Tempo di primi bilanci per la XVIII legislatura che entrava nel vivo giusto un annetto fa. La prima seduta fu, infatti, il 23 marzo 2018 ma – visto che non si riusciva a formare il governo – il Parlamento restò fermo per settimane. Fu proprio tra aprile e maggio che arrivò alle Camere il primo atto di rilievo, esaminato dalle commissioni speciali visto che non erano ancora costituite quelle “normali”, vale a dire il Documento di economia e finanza del governo Gentiloni.
E dunque, anche se l’attività entrò nel vivo solo in estate, un anno di lavori parlamentari. Un dato balza agli occhi: le leggi approvate sono la metà rispetto a un periodo analogo della XVII legislatura, il che ovviamente non vuol dire nulla (l’unica cosa che non manca di certo in Italia sono le leggi): dal 15 marzo al 31 dicembre 2013 infatti, quindi in circa nove mesi di lavoro, il Parlamento che aveva dato la fiducia al governo di Enrico Letta (ma gliel’avrebbe tolta a breve) sfornò 98 leggi tra ordinarie (49), decreti legge (43) e ddl inerenti il bilancio dello Stato (6), quelli di iniziativa parlamentare furono 14 cioè poco più del 14,2% dell’intera.

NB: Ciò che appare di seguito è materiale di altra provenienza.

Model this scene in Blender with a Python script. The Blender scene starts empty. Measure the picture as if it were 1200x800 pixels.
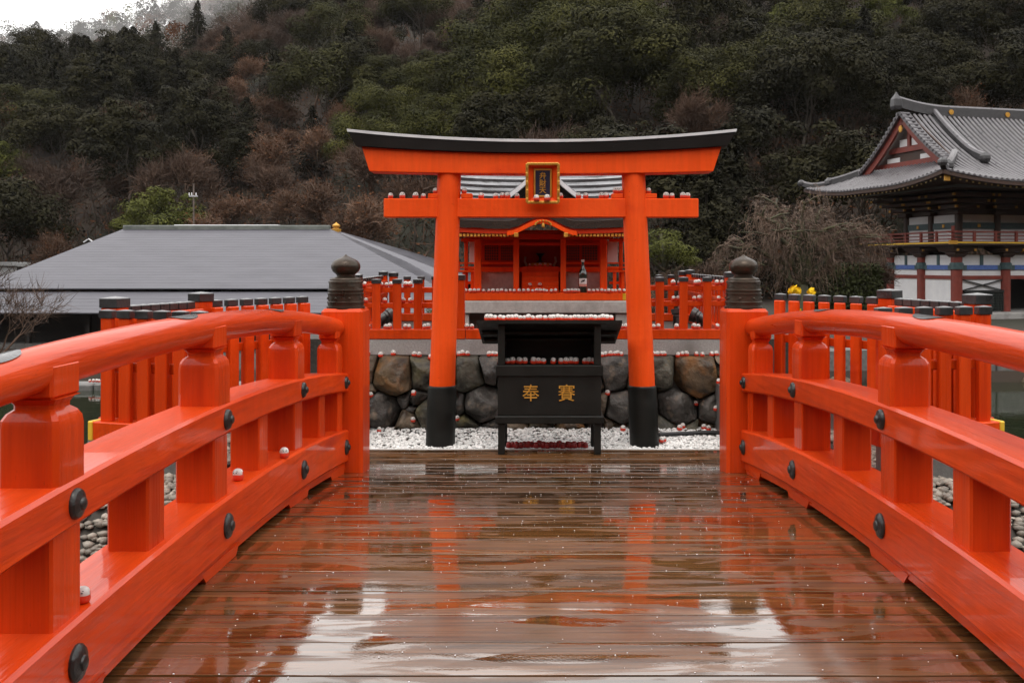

Come detto, la performance numerica della legislatura in corso è assai peggiore, che però – e questo è un dato positivo in una Repubblica parlamentare – vede crescere il peso dell’iniziativa parlamentare: dall’inizio della legislatura sono state infatti approvate “solo” 43 leggi (quelle ordinarie sono 25, le conversioni di decreti legge 15, i ddl inerenti il bilancio dello Stato 3), di cui 13 di iniziativa parlamentare e una mista, oltre il 30% del totale. Insomma, se il numero delle leggi si dimezza, la percentuale di quelle proposte dalle Camere raddoppia.
Cala – sempre in rapporto all’inizio della legislatura scorsa (e sensibilimente se il paragone è col precedente governo Monti) – il ricorso al voto di fiducia: l’esecutivo Letta, tra aprile e dicembre 2013 (otto mesi e qualche giorno), incassò il via libera del Parlamento 14 volte, Conte e soci in 11 mesi l’hanno chiesta invece 10 volte (ovviamente, essendo scesa drasticamente l’attività legislativa, aumenta però la percentuale sul totale dei provvedimenti).
Non solo questa legislatura ha approvato poche leggi, ma anche pochi emendamenti: 989 modifiche in totale nelle 43 leggi approvate (cioè 23 a provvedimento), 218 dei quali proposti da parlamentari dell’opposizione e 13 bipartisan.
Come al solito va invece a rilento l’attività di legislazione secondaria, questa di competenza principalmente del governo. Funziona così: le leggi approvate in molti casi rinviano a regolamenti o normative di dettaglio da adottare in seguito e Giuseppe Conte e i gialloverdi non hanno fatto eccezione.
Le leggi fin qui approvate prevedono288provvedimenti attuativi di rango non legislativo (escluse, dunque, le deleghe al governo): in particolare si tratta di 4 decreti del Presidente della Repubblica, 45 Dpcm, 158 decreti ministeriali e 81 atti di altra natura. Secondo il conto che tiene lo stesso governo, ad oggi risultano realizzati solo 48 di questi adempimenti, vale a dire il 16,6% del totale. Nulla di nuovo sotto il sole. Basti dire che, ad oggi, mancano ancora 12 provvedimenti attuativi del governo Letta (326 totali), 139 del governo Renzi (su 946) e ben 279 del governo Gentiloni (su 541).